In my role as Developer for Arts and Humanities computing projects, I am in the process of implementing an OAIS compliant digital archive for the University of St Andrews. This involves developing both work flows and technical solutions to technical problems. The event covered both of these aspects of digital archiving.

It was reassuring to see that the other attendees had come up against similar problems to me, and that they had found similar solutions. Some of the issues that collection owners presented were ones that I had already come across (e.g. file format identification and conversion), and others were ones that can see myself coming across in the future (e.g file corruption and how to evaluate batch conversions).

Collection and issues

The event paired developers with collection owners. I was put together with Cal Lee, who had a collection of realistic disk images. These are images of hard disks of Windows PCs which have been used in a realistic way, yet contain no personal or incriminating information. He explained to me that students had used these machines for several weeks, pretending to work for a fictitious company and carrying out various tasks. This would leave a trail of documents, application settings and user information on the disks. Because they contain no genuine information, these disk images can be made public and used by anyone interested in in digital forensics.

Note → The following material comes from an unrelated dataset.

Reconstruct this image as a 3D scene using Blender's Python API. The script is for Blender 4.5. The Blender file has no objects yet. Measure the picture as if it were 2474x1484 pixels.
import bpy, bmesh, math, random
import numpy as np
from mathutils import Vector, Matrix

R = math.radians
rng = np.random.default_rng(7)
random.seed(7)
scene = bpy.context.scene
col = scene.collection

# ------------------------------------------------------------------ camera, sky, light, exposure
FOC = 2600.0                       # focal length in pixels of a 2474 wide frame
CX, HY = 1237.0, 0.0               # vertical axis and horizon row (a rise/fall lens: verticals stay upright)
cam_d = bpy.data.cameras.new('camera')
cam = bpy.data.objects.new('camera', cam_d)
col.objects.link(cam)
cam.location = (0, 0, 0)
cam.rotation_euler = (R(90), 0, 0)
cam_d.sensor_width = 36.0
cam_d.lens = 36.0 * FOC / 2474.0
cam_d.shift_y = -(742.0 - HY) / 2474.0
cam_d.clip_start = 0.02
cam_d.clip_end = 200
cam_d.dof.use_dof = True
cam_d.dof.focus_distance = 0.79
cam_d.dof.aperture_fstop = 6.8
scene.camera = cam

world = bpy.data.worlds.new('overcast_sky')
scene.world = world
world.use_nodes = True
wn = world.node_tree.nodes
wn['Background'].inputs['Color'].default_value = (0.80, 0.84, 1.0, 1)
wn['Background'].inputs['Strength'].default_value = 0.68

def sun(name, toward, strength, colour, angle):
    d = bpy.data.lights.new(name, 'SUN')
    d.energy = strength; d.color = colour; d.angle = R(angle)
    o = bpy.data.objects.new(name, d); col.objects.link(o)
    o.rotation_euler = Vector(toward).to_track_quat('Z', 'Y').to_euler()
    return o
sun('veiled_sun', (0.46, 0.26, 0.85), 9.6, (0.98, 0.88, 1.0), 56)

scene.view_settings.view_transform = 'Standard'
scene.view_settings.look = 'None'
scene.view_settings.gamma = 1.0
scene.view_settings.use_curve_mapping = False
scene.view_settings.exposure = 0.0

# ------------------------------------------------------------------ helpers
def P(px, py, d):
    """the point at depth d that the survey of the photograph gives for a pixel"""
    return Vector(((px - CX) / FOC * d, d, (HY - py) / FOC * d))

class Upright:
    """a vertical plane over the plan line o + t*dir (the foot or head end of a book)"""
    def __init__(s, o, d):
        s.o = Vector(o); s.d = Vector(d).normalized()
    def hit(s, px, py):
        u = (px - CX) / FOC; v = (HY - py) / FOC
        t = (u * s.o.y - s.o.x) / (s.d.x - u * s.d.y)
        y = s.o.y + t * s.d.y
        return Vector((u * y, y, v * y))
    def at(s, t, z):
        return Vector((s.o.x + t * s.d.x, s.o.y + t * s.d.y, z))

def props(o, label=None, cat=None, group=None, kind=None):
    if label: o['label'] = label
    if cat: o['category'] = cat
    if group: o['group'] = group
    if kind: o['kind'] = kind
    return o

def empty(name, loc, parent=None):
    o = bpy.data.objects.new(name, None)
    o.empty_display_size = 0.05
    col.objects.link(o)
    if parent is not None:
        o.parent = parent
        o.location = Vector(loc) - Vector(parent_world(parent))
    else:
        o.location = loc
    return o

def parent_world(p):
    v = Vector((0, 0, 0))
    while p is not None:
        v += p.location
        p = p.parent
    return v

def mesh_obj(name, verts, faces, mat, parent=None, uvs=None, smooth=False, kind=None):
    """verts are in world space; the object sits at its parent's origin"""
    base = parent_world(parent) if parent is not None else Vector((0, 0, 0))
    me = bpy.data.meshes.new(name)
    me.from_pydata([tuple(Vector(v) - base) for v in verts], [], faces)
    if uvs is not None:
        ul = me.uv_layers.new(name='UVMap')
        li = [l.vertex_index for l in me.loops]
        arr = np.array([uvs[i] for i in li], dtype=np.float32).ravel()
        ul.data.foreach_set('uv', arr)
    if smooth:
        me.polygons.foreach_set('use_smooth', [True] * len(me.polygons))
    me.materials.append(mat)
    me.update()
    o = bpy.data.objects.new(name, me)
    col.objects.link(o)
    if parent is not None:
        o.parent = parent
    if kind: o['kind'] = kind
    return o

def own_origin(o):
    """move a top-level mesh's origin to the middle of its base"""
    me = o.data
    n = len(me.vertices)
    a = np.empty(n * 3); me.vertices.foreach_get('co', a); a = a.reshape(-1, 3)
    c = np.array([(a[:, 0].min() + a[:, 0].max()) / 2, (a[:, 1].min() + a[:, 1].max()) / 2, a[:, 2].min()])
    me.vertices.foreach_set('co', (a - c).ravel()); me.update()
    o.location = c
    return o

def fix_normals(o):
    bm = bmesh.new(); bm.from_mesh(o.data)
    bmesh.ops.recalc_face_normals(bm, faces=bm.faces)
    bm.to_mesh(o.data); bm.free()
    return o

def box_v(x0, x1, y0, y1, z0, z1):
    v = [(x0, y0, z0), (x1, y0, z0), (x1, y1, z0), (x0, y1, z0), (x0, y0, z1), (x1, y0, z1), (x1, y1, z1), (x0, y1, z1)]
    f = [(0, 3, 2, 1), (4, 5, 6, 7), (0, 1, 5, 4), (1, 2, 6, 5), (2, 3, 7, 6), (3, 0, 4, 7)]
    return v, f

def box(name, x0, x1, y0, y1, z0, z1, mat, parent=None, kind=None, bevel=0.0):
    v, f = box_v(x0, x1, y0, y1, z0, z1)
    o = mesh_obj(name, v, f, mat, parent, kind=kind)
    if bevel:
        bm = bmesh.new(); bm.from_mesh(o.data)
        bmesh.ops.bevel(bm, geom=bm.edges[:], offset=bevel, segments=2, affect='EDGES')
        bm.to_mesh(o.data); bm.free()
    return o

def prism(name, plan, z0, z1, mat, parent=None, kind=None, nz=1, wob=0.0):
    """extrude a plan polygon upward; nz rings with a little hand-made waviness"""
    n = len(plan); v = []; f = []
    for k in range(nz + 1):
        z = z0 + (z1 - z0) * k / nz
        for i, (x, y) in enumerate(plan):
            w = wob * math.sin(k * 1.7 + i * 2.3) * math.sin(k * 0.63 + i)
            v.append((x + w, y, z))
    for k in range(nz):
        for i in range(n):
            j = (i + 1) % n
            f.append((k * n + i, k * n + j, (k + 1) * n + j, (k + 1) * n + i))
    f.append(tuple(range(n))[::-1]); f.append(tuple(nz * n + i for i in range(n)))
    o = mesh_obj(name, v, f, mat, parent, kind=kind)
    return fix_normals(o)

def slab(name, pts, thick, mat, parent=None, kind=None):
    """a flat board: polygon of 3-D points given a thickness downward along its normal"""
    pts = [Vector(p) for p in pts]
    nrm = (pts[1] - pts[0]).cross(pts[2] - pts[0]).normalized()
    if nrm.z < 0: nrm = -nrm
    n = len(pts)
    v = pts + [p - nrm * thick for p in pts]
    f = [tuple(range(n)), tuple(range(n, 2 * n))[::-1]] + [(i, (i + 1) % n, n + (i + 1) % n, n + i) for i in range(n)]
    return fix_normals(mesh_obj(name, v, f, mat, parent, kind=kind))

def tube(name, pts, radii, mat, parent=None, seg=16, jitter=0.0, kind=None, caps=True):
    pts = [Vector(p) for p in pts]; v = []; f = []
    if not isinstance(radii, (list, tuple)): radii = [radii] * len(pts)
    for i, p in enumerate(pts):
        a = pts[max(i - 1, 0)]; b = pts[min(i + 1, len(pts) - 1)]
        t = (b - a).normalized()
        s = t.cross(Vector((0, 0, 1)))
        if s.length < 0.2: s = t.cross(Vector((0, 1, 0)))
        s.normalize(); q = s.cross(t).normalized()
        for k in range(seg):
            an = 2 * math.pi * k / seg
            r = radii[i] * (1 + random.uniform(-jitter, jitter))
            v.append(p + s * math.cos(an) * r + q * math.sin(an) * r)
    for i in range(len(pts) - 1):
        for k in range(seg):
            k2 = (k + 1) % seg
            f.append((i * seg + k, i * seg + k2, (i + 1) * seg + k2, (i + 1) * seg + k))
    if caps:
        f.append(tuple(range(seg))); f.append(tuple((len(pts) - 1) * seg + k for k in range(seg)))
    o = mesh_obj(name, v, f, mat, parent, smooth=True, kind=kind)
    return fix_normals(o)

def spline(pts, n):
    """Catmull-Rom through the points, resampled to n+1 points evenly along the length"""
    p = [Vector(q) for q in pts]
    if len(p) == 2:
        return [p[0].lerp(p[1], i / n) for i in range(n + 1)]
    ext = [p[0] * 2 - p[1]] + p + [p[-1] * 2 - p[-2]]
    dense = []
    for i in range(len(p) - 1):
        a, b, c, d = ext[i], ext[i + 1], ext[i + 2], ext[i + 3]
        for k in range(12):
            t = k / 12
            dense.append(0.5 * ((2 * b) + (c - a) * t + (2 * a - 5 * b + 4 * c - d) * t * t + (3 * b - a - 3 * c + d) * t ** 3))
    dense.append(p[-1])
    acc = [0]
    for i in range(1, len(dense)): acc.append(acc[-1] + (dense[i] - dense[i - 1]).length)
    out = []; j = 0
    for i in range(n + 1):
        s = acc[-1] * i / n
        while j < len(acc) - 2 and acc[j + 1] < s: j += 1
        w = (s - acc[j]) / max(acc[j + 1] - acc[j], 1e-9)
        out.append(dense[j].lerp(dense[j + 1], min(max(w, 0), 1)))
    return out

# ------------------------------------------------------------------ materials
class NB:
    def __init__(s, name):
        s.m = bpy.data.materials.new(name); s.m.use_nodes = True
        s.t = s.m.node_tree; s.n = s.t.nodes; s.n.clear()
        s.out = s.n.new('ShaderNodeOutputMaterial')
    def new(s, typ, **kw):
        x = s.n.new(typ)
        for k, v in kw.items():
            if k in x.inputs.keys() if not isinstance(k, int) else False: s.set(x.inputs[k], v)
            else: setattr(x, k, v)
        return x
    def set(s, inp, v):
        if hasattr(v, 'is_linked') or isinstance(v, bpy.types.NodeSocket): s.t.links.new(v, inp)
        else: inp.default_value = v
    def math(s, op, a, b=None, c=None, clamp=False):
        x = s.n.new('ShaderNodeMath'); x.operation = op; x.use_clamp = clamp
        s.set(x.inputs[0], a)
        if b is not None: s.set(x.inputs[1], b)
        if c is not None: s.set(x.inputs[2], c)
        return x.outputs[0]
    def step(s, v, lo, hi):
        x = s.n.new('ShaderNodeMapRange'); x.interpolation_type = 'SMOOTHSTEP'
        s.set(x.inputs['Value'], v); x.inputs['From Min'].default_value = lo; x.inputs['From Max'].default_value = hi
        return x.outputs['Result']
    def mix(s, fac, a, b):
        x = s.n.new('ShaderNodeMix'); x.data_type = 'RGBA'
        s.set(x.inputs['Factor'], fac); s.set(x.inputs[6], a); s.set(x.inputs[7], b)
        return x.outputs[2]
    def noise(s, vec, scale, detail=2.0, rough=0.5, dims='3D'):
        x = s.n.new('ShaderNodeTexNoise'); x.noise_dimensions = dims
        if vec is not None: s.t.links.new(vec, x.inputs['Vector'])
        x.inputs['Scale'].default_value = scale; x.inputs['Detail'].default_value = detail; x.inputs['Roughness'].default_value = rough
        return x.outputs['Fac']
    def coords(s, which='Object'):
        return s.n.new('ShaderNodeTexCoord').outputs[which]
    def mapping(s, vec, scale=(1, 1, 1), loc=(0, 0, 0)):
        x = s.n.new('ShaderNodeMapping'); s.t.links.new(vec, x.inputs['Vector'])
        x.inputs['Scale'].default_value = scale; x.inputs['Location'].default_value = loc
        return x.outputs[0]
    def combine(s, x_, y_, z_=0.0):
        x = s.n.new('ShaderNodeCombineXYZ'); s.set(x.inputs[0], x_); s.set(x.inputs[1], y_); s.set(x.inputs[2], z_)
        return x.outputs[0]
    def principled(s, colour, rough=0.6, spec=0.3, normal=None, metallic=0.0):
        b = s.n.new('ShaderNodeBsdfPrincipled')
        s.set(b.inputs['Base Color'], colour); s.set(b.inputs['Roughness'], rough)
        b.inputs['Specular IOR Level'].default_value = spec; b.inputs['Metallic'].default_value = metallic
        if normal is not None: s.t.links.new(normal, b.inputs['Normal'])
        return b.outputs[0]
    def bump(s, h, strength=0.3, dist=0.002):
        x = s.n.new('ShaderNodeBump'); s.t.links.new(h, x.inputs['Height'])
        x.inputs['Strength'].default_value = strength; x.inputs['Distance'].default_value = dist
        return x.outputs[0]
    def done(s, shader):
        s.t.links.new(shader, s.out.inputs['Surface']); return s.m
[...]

The images were in AFF format. From what I understand, this format preserves not only the files in the file system, but also attempts to identify files still on the hard disk but deleted from the file system. I was given access to these, and also to XML files which listed all the files and directories in each disk image.

It was explained to me that, while there are many tools for creating forensically valuable disk images, the tools for presenting the data contained in the images were not so plentiful. Cal was hoping that we could develop an interface for browsing the disk images, and that this interface would be aware of permissions. Ideally, it might only give access to certain areas of the file system, depending on who was browsing the disk image.

Solution

I was able to develop some of what Cal, the collection owner, was looking for, in the time available. What got implemented was a web interface allowing a user to choose a disk image, and then to navigate the directories in the file system and to see their contents. Some basic application of permissions was also done.

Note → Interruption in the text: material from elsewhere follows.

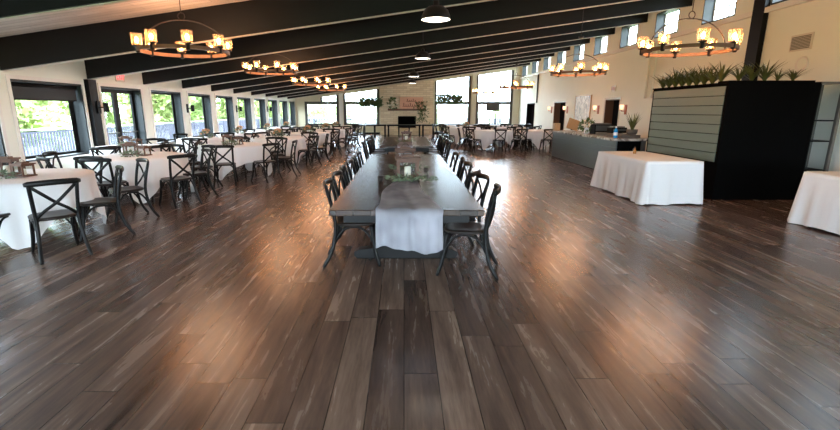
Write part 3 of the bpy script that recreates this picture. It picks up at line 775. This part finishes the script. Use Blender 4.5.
# ------------------------------------------------------------------ cloth-covered rectangular tables
def rect_table(x0, y0, x1, y1, zt, label, clabel, seed):
    xc, yc = (x0 + x1) / 2, (y0 + y1) / 2; hx, hy = (x1 - x0) / 2, (y1 - y0) / 2
    t = thing('banquet_table', label, 'table', (xc, yc, 0))
    MB().box(-hx + .02, -hy + .02, zt - .045, hx - .02, hy - .02, zt - .01).build('tabletop', M['lwood'], t)
    for sx in (-1, 1):
        for sy in (-1, 1): MB().tube([(sx * (hx - .12), sy * (hy - .2), zt - .046), (sx * (hx - .1), sy * (hy - .15), 0)], .016, 8).build('leg', M['iron'], t)
    r0 = random.Random(seed); per = []; rc = .03
    def seg(ax, ay, bx, by, nx, ny, cnt):
        for i in range(cnt):
            u = i / cnt; per.append((ax + (bx - ax) * u, ay + (by - ay) * u, nx, ny, u))
    na, nb = int(hx * 40), int(hy * 40)
    def corner(cx, cy, a0):
        for i in range(8):
            a = a0 + PI / 2 * i / 8; per.append((cx + rc * math.cos(a), cy + rc * math.sin(a), math.cos(a), math.sin(a), -1))
    hx_, hy_ = hx - rc, hy - rc
    seg(-hx_, -hy, hx_, -hy, 0, -1, na); corner(hx_, -hy_, -PI / 2); seg(hx, -hy_, hx, hy_, 1, 0, nb); corner(hx_, hy_, 0)
    seg(hx_, hy, -hx_, hy, 0, 1, na); corner(-hx_, hy_, PI / 2); seg(-hx, hy_, -hx, -hy_, -1, 0, nb); corner(-hx_, -hy_, PI)
    n = len(per); NR = 12; vs = []; ph = [r0.uniform(0, 6) for _ in range(5)]
    for j in range(NR + 1):
        u = j / NR
        for i, (px, py, nx, ny, q) in enumerate(per):
            s_ = px * 1.3 * abs(ny) + py * 1.3 * abs(nx)
            if q < 0: f = .075 * u
            else:
                edge = min(q, 1 - q)
                f = .035 * u + .02 * u * (math.sin(s_ * 9 + ph[0]) + .7 * math.sin(s_ * 17 + ph[1]) + .4 * math.sin(s_ * 31 + ph[2])) + .07 * u * math.exp(-(edge / .05) ** 2)
                f = max(f, .004)
            hem = .02 + .012 * math.sin(s_ * 6 + ph[3]) 
            z = zt - (zt - hem) * u if j else zt
            vs.append((px + nx * (f + .003), py + ny * (f + .003), z))
    inner = []
    for i, (px, py, nx, ny, q) in enumerate(per): vs.append((px * .94, py * .94, zt + .002))
    fs = [(j * n + i, (j + 1) * n + i, (j + 1) * n + (i + 1) % n, j * n + (i + 1) % n) for j in range(NR) for i in range(n)]
    b0 = (NR + 1) * n
    fs += [(i, (i + 1) % n, b0 + (i + 1) % n, b0 + i) for i in range(n)] + [tuple(range(b0, b0 + n))]
    m = MB(); m.add(vs, fs, True); m.sm[-1] = False
    o = m.build('tablecloth', M['cloth']); o.location = (xc, yc, 0); tag(o, clabel, 'tablecloth')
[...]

The XML files, being very large (long flat lists), were read, using a SAX parser. The path of each directory and file was given, and this was used to reconstruct the file system’s tree structure using a stack. The tree structure was put into a SQLite database using PDO (for database independence). The modified preorder tree traversal method was used to label the nodes in the tree (for quick retrieval later on).

Having ingested the XML, some basic permissions were applied. Initially, all directories and files are to be owned by the admin user. The disk images were of Windows’ C drives, so users’ files were to be found under Documents and Settings. There are various system users there too, but these were excluded. Everything below, and including, the genuine user’s home directory was to be owned by the user. This was achieved using PHP to select and update rows in the database.

These two steps (ingest and application of basic permissions) were done on the command line of the server. For the web interface, PHP queried the database, changed the two dimensional arrays obtained into XML, and transformed this XML into HTML using XSLT.

Limitations

Tools exist for extracting files from the disk images. I installed some, but wasn’t able to get them to work in time. It was hoped that these tools could have been used to extract and return files to the client via the web interface.

The XML files were in Digital Forensics XML format. Cal’s colleague, Kam Woods explained that this was an evolving standard, and that not all the fields were documented yet. One field looked like it could be used to determine permissions for directories and files. But we couldn’t work out what the values contained in the field meant. If we do find out what they mean, then I could refine the application of permissions.

The code I wrote for transforming the flat list of files into a tree structure required that directories be recognised as directories. In some disk images, deleted directories were in the XML list, and this caused my program to break. A file with the name . also broke my program.

The web interface only displays ownership, rather than requiring authentication and enforcing permissions.

Being able to access the files for full text indexing, metadata generation and permissions based on content would all be quite desirable.

Conclusion

Initially I wondered why I had been paired with Cal, given that his collection and issues were quite unrelated to my experience, as I had described it when introducing myself to the other attendees. But Paul Wheatley, who put the teams together, told me that he thought it would be good to give me a new challenge.

I’m glad he did now, as it has given me an introduction to a complex area that we are very likely to face ourselves, as what people expect of the digital archive’s capabilities expands.

Developing a rough prototype has probably not gone very far to meet Cal’s requirements. But it has, I think, helped to refine the questions that need answering.

I am grateful to the Open Planets Foundation and the Digital Preservation Coalition for organising this very interesting event.